Item #9149 Asiae VII Tab:. G./ PTOLEMY MERCATOR, C.
Rare First Issue of the Best Ptolemaic Map of the East Caspian Region
Kazachstan/ Uzbekistan/ Turkmenistan.
[Brussels, 1578]

Asiae VII Tab:.

13 ½ x 18 inches, Fine hand color; excellent condition.

A beautiful example of a map of the region east of the Caspian Sea in the rare first issue of Mercator’s definitive edition of Ptolemy’s geography. A Silk Road caravan illustrates the southeast portion of the map, while sheep and cattle herders are depicted in the northeast section of it. Meeting in this map are two of the most important figures in the history of geography. Geographic data and mapmaking instructions left by the Alexandrian, Claudius Ptolemy (fl. A.D. 127-180), became the foundation of mapmaking as we know it today. And it was Gerard Mercator (1512-1594), the great Flemish geographer, whose edition of Ptolemy was considered the most accurate.
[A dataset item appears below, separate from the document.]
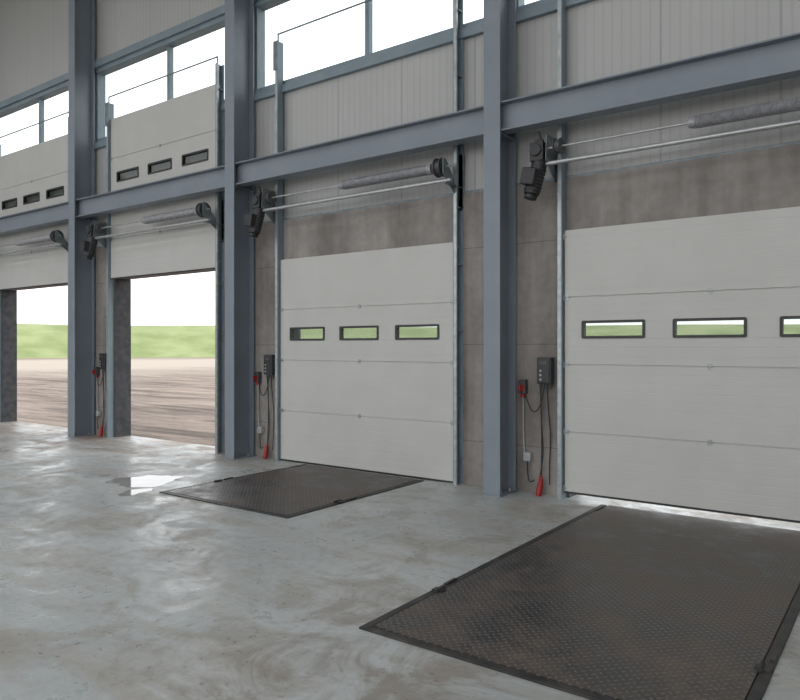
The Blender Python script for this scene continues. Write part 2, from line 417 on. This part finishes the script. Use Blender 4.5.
def door(x0, lift, gap=0.0):
    d = empty('sectional_dock_door', (x0, 0, 0))
    lf = B(); lf.bm.free(); lf.bm = leaf_bm(0.03+gap)
    lo = (0, 0, lift)
    P = []
    P.append(lf.obj('leaf', LEAF, d, lo))
    b = B()
    for c in WIN: b.ring(c, 1.888, 0.68, 0.196, 0.028, FY-0.01, BY+0.01, 0.018)
    P.append(b.obj('window_frames', BLACK, d, lo, smooth=True))
    b = B()
    for c in WIN: b.box(c-0.318, c+0.318, -0.052, -0.047, W0-0.01, W1+0.005)
    P.append(b.obj('window_panes', ACRYL, d, lo))
    B().box(0.0, DW, FY+0.004, BY-0.004, gap, gap+0.032).obj('bottom_seal', BLACK, d, (0, 0, lift+0.004))
    b = B()
    for z in (0.75, 1.5, 2.25):
        for x in (0.03, DW/2, DW-0.03):
            b.box(x-0.02, x+0.02, FY-0.006, FY, z-0.03, z+0.03); b.cyl((x-0.022, FY-0.008, z), (x+0.022, FY-0.008, z), 0.006, 10)
    for z in (0.12, 0.75, 1.5, 2.25, 2.93):
        for sx in (0, 1):
            xx = -0.05 if sx == 0 else DW
            b.box(xx, xx+0.05, FY-0.015, FY, z-0.035, z+0.035)
            b.cyl((xx+0.025-0.04, FY, z), (xx+0.025+0.04, FY, z), 0.012, 10)
    P.append(b.obj('hinges', GALV, d, lo))
    for o in P: o.scale = (1, 1, ZS)
    b = B()
    for x, s in ((-0.012, -1), (DW+0.012, 1)):
        b.box(min(x, x+s*0.012), max(x, x+s*0.012), -0.12, 0, 0, 6.18)
        b.box(min(x, x+s*0.075), max(x, x+s*0.075), -0.008, 0.0, 0, 6.18)
    b.obj('tracks', STEEL_L, d, bevel=0.002)
    b = B()
    for x, s in ((-0.024, -1), (DW+0.024, 1)):
        b.box(min(x, x+s*0.04), max(x, x+s*0.04), -0.120, -0.112, 0, 6.18)
        b.box(min(x+s*0.036, x+s*0.04), max(x+s*0.036, x+s*0.04), -0.112, -0.09, 0, 6.18)
        for z in (0.35, 1.1, 1.9, 2.7, 3.4, 4.2, 5.0, 5.8):
            b.box(min(x, x+s*0.06), max(x, x+s*0.06), -0.10, -0.008, z-0.03, z-0.024)
    b.obj('track_channels', GALV, d)
    b = B()
    b.cyl((-0.03, -0.09, 6.18), (-0.03, -0.09, 6.30), 0.012, 10).cyl((DW+0.03, -0.09, 6.18), (DW+0.03, -0.09, 6.30), 0.012, 10)
    b.cyl((-0.03, -0.09, 6.29), (DW+0.03, -0.09, 6.29), 0.012, 10)
    b.box(-0.09, 0.0, -0.135, -0.125, 5.75, 6.18)
    b.obj('top_tie_bar', DGALV, d)
    # shaft, spring, tube
    y, z = -0.30, 3.83
    b = B(); b.cyl((-0.20, y, z), (DW+0.10, y, z), 0.0127, 14); b.obj('torsion_shaft', TUBE, d, smooth=True)
    b = B(); b.cyl((-0.16, y, z-0.165), (DW+0.10, y, z-0.165), 0.024, 16); b.obj('support_tube', TUBE, d, smooth=True)
    b = B(); b.cyl((-0.05, y+0.08, z-0.13), (DW+0.05, y+0.08, z-0.13), 0.008, 10); b.obj('cable_rod', GALV, d, smooth=True)
    prof = [(1.36, 0.03), (1.36, 0.050), (1.41, 0.060)]
    x = 1.42
    while x < 2.76:
        prof += [(x, 0.057), (x+0.009, 0.065)]; x += 0.018
    prof += [(2.765, 0.06), (2.77, 0.066), (2.84, 0.066), (2.84, 0.03)]
    b = B(); b.lathe_x(prof, y, z, 18); b.obj('torsion_spring', SPRING, d)
    b = B()
    b.lathe_x([(2.90, 0.04), (2.90, 0.115), (2.915, 0.115), (2.92, 0.095), (2.975, 0.09), (2.98, 0.115), (2.995, 0.115), (2.995, 0.04)], y, z, 28)
    b.lathe_x([(-0.01, 0.03), (-0.01, 0.09), (0.0, 0.09), (0.005, 0.075), (0.05, 0.075), (0.055, 0.09), (0.065, 0.09), (0.065, 0.03)], y, z, 24)
    b.obj('cable_drums', DGREY, d, smooth=True)
    b = B()
    xx = DW+0.03
    b.prism([(0.0, 3.45), (0.0, 3.60), (-0.34, 3.92), (-0.38, 3.92), (-0.38, 3.74), (-0.34, 3.70)], 'x', xx, xx+0.008)
    b.box(xx, xx+0.07, -0.008, 0.0, 3.35, 4.03)
    b.box(xx, xx+0.045, -0.38, -0.005, 3.62, 3.628)
    b.prism([(0.0, 3.5), (0.0, 3.98), (-0.34, 3.98), (-0.36, 3.70), (-0.12, 3.5)], 'x', -0.10, -0.092)
    b.obj('bearing_brackets', DGALV, d)
    # motor: gearbox on the shaft, motor body hanging obliquely
    b = B()
    b.box(-0.275, -0.115, y-0.09, y+0.085, z-0.14, z+0.07)
    b.cyl((-0.20, y-0.11, z-0.02), (-0.20, y+0.0, z-0.02), 0.07, 20)
    A0, A1 = Vector((-0.185, y, z-0.12)), Vector((-0.27, y-0.05, z-0.49))
    b.cyl(A0, A1, 0.085, 20)
    b.cyl(A1, A1+(A1-A0).normalized()*0.05, 0.07, 20)
    b.box(-0.33, -0.17, y-0.19, y-0.08, z-0.40, z-0.22, Matrix.Rotation(math.radians(12), 3, 'Y'))
    b.box(-0.20, -0.175, y-0.015, y+0.015, z+0.06, z+0.21, Matrix.Rotation(math.radians(-14), 3, 'Y'))
    b.box(-0.24, -0.15, y-0.03, y+0.03, z+0.06, z+0.11)
    b.obj('drive_motor', BLACK, d, bevel=0.012)
    b = B()
    for k in range(7):
        p = A0.lerp(A1, 0.25+k*0.1); b.cyl(p, p+(A1-A0).normalized()*0.008, 0.095, 20)
    b.obj('motor_fins', DGREY, d)
    return d

for i, x0 in zip(range(-1, 6), DOORS):
    door(x0, 2.92 if i in (2, 3, 4) else 0.0, 0.06 if i == 0 else 0.0)

# ------------------------------------------------------------------ electrical sets
def electrics(x0):
    EY = -0.004
    c = empty('door_control_box', (x0-0.235, EY, 1.41))
    b = B(); b.box(-0.085, 0.085, -0.105, -0.0, -0.15, 0.15); b.obj('housing', DGREY, c, bevel=0.012)
    b = B(); b.box(-0.075, 0.075, -0.115, -0.103, -0.135, 0.135); b.obj('cover', BLACK, c, bevel=0.006)
    b = B(); b.box(-0.04, 0.04, -0.118, -0.114, 0.07, 0.11); b.obj('display', DGREY, c)
    b = B()
    for k, z in enumerate((0.0, -0.05, -0.10)): b.cyl((-0.03, -0.114, z), (-0.03, -0.124, z), 0.012, 14)
    b.obj('push_buttons', LGREY, c)
    b = B()
    for k in (-0.06, -0.02, 0.02, 0.06): b.cyl((k, -0.055, -0.15), (k, -0.055, -0.20), 0.013, 10)
    b.obj('cable_glands', DGREY, c)
    tube('supply_cable', [(0.02, -0.055, -0.2), (0.03, -0.03, -0.5), (0.05, -0.02, -0.75), (0.03, -0.02, -1.1), (0.05, -0.05, -1.28)], 0.007, BLACK, c)
    tube('sensor_cable', [(-0.06, -0.055, -0.2), (-0.06, -0.03, -0.6), (-0.03, -0.03, -0.95), (-0.08, -0.03, -1.2), (-0.10, -0.03, -1.38)], 0.006, BLACK, c)
    tube('loop_cable', [(-0.02, -0.055, -0.2), (-0.03, -0.08, -0.38), (-0.13, -0.09, -0.5), (-0.22, -0.06, -0.36), (-0.25, -0.05, -0.28)], 0.006, BLACK, c)
    s = empty('isolator_switch', (x0-0.52, EY, 1.22))
    b = B(); b.box(-0.045, 0.045, -0.075, 0.0, -0.08, 0.08); b.obj('housing', DGREY, s, bevel=0.008)
    b = B(); b.box(-0.033, 0.033, -0.08, -0.073, -0.05, 0.02); b.cyl((0, -0.078, -0.01), (0, -0.10, -0.01), 0.025, 18); b.box(-0.009, 0.009, -0.125, -0.095, -0.045, 0.025)
    b.obj('red_handle', RED, s)
    b = B(); b.cyl((0, -0.04, -0.08), (0, -0.04, -0.12), 0.026, 16)
    b.obj('red_plug', RED, s, bevel=0.004)
    tube('conduit', [(0.0, -0.03, -0.11), (0.0, -0.03, -0.5), (0.01, -0.03, -0.75), (0.04, -0.03, -0.8)], 0.008, LGREY, s)
    j = empty('junction_box', (x0-0.46, EY, 0.42))
    b = B(); b.box(-0.045, 0.045, -0.07, 0.0, -0.05, 0.05); b.obj('housing', LGREY, j, bevel=0.01)
    tube('lead', [(0, -0.05, -0.05), (0.0, -0.05, -0.2), (0.05, -0.08, -0.3), (0.10, -0.09, -0.25)], 0.007, BLACK, j)
    p = empty('red_power_plug', (x0-0.30, -0.10, 0.02))
    b = B()
    b.cyl((0.0, 0, -0.02), (0.015, 0.02, 0.11), 0.034, 18).cyl((0.015, 0.02, 0.11), (0.02, 0.025, 0.17), 0.026, 18).cyl((0.02, 0.025, 0.17), (0.022, 0.03, 0.21), 0.014, 12)
    b.obj('plug_body', RED, p, bevel=0.004)
    tube('plug_cable', [(0.022, 0.03, 0.21), (0.02, 0.05, 0.5), (0.0, 0.07, 0.9), (0.0, 0.06, 1.2)], 0.007, BLACK, p)
for x0 in DOORS: electrics(x0)

# ------------------------------------------------------------------ dock levellers
def leveller(xa, xb, ya, yb, pm=PLATE, fm=FRAME_D):
    o = empty('dock_leveller', ((xa+xb)/2, (ya+yb)/2, 0)); w = (xb-xa)/2; l = (yb-ya)/2
    b = B()
    b.box(-w-0.055, -w, -l-0.055, l, 0.0, 0.012).box(w, w+0.055, -l-0.055, l, 0.0, 0.012).box(-w, w, -l-0.055, -l, 0.0, 0.012)
    b.obj('pit_frame', fm, o, bevel=0.002)
    B().box(-w+0.008, w-0.008, -l+0.008, l-0.36, 0.0, 0.014).obj('deck_plate', pm, o)
    B().box(-w+0.03, w-0.03, l-0.352, l, 0.0, 0.012).obj('lip_plate', pm, o)
    B().box(-w+0.001, w-0.001, -l+0.001, l, 0.0, 0.003).obj('pit_gap', BLACK, o)
    b = B()
    for sx in (-1, 1):
        yy = -l+0.75
        b.box(sx*(w+0.01)-0.04, sx*(w+0.01)+0.04, yy-0.03, yy+0.03, 0.012, 0.022)
        b.cyl((sx*(w+0.0), yy-0.05, 0.022), (sx*(w+0.0), yy+0.05, 0.022), 0.012, 12)
        b.box(sx*(w+0.035)-0.012, sx*(w+0.035)+0.012, yy+0.12, yy+0.26, 0.012, 0.024)
    b.obj('hinge_knuckles', fm, o)
leveller(-2.60, -0.63, -4.12, -0.14)
leveller(-6.93, -4.98, -2.46, -0.14)

# puddles
def puddle(cx, cy, rx, ry, seed):
    rnd = random.Random(seed); bm = bmesh.new(); ph = [rnd.uniform(0, 6.28) for _ in range(5)]
    vs = []
    for k in range(72):
        a = 2*math.pi*k/72
        r = 1+0.18*math.sin(2*a+ph[0])+0.13*math.sin(3*a+ph[1])+0.08*math.sin(5*a+ph[2])+0.06*math.sin(9*a+ph[3])
        vs.append(bm.verts.new((rx*r*math.cos(a), ry*r*math.sin(a), 0.002)))
    bm.faces.new(vs)
    q = B(); q.bm.free(); q.bm = bm
    q.obj('puddle', WATER, None, (cx, cy, 0))
puddle(-7.75, -2.18, 0.34, 0.46, 3)
puddle(-7.25, -2.65, 0.14, 0.2, 5)

# ------------------------------------------------------------------ outdoors
bm = bmesh.new(); R = 320
vs = [bm.verts.new((R*math.cos(2*math.pi*k/64), R*math.sin(2*math.pi*k/64), -1.1)) for k in range(64)]
bm.faces.new(vs); q = B(); q.bm.free(); q.bm = bm; q.obj('ground', GROUND)
bm = bmesh.new(); rings = []
for r, z in ((194, -1.15), (198, 0.2), (206, 3.6), (213, 7.0), (217, 8.1), (224, 8.4), (240, 8.3)):
    rings.append([bm.verts.new(((r+1.5*math.sin(k*0.9))*math.cos(math.radians(-20+k*2)), (r+1.5*math.sin(k*0.9))*math.sin(math.radians(-20+k*2)), z + (0.2*math.sin(k*0.45+r) if z > 1 else 0))) for k in range(111)])
for a, c in zip(rings, rings[1:]):
    for k in range(110): bm.faces.new((a[k], a[k+1], c[k+1], c[k]))
q = B(); q.bm.free(); q.bm = bm; q.obj('grass_embankment', GRASS, smooth=True)

# ------------------------------------------------------------------ world
w = bpy.data.worlds.new('overcast_sky'); S.world = w; w.use_nodes = True
N, L = w.node_tree.nodes, w.node_tree.links
bg = N['Background']
tc = N.new('ShaderNodeTexCoord'); sp = N.new('ShaderNodeSeparateXYZ'); L.new(tc.outputs['Generated'], sp.inputs[0])
r = N.new('ShaderNodeValToRGB'); r.color_ramp.elements[0].position = 0.0; r.color_ramp.elements[0].color = (0.98, 0.99, 1.0, 1)
r.color_ramp.elements[1].position = 0.7; r.color_ramp.elements[1].color = (0.92, 0.96, 1.0, 1)
L.new(sp.outputs[2], r.inputs[0]); L.new(r.outputs[0], bg.inputs[0]); bg.inputs[1].default_value = 2.05

# ------------------------------------------------------------------ camera
cam = bpy.data.cameras.new('camera'); co = bpy.data.objects.new('camera', cam); COL.objects.link(co)
cam.sensor_width = 36; cam.lens = 702/800*36; cam.shift_y = -3/800
co.location = (0, -7.4, 1.675); co.rotation_euler = (math.radians(90), 0, math.radians(36.1))
S.camera = co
In particular, Mercator’s maps conformed more closely to Ptolemy’s original design than any of the several earlier editions. Mercator’s became the standard text, with many editions following this one as late as the 18th century.
Mercator in 1540 published Literarum latinarum, the first instructional handbook in the use of the italic hand to appear outside of Italy. It was also the first work to offer instruction in the use of italic script in the engraving of maps. The maps in Mercator’s Ptolemy are arguably the finest demonstrations Mercator provided in the use of italics. Moreover, “the beauty and legibility of the best sixteenth and severteenth-century Dutch maps can be traced in large measure to Mercator’s influence” (Karrow, p. 382).


* Karrow, R. Mapmakers in the Sixteenth Century, pp. 376-406.